Most of the victims, 153, were Chinese and seven were from Indonesia. The rest came from a dozen other countries including France.
Four Malaysian officials including the head of civil aviation are in Paris together with officials from Malaysia Airlines for a meeting on Monday with three French magistrates and an official from France's civil aviation investigating authority BEA.
The lab near Toulouse, which specialises in plane crash investigations, also studied 650 pieces of debris from the Air France 447 flight that went down in the South Atlantic in June 2009 while travelling from Rio de Janeiro to Paris, killing 228.
The wing part is the first potential physical evidence to have been found in the more than 500 days since the MH370 accident, which has spawned wild conspiracy theories.

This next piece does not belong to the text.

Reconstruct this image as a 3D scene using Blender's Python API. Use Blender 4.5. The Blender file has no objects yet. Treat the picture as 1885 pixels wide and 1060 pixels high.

For the families of the victims, torn between wanting closure and hoping that their loved ones are somehow still alive, the discovery of the part has been yet another painful twist on an emotional rollercoaster.  
Ghyslain Wattrelos, whose wife and two children were on the flight, said he was relieved to get the smallest bit of information about the missing plane.
"I hope to have answers very soon, because the wait is unbearable," the Frenchman, currently in San Francisco, told AFP.
 
Search area unchanged

An Australian-led search has spent 16 months combing the southern Indian Ocean for the aircraft, which inexplicably veered off-course.
Speculation on the cause of the plane's disappearance has focused primarily on a possible mechanical or structural failure, a hijacking or terror plot, or rogue pilot action.
Scientists say it is plausible that ocean currents carried a piece of the wreckage as far as La Reunion.
Australian search authorities leading the hunt for the aircraft some 4,000 kilometres (2,500 miles) from La Reunion said however they were confident the main debris field was in the current search area.
Martin Dolan, chief commissioner of the Australian Transport Safety Bureau which is heading the search, said the discovery did not mean other parts would start washing up on La Reunion.
"Over the last 16 or 17 months, any floating debris would have dispersed quite markedly across the Indian Ocean," he said.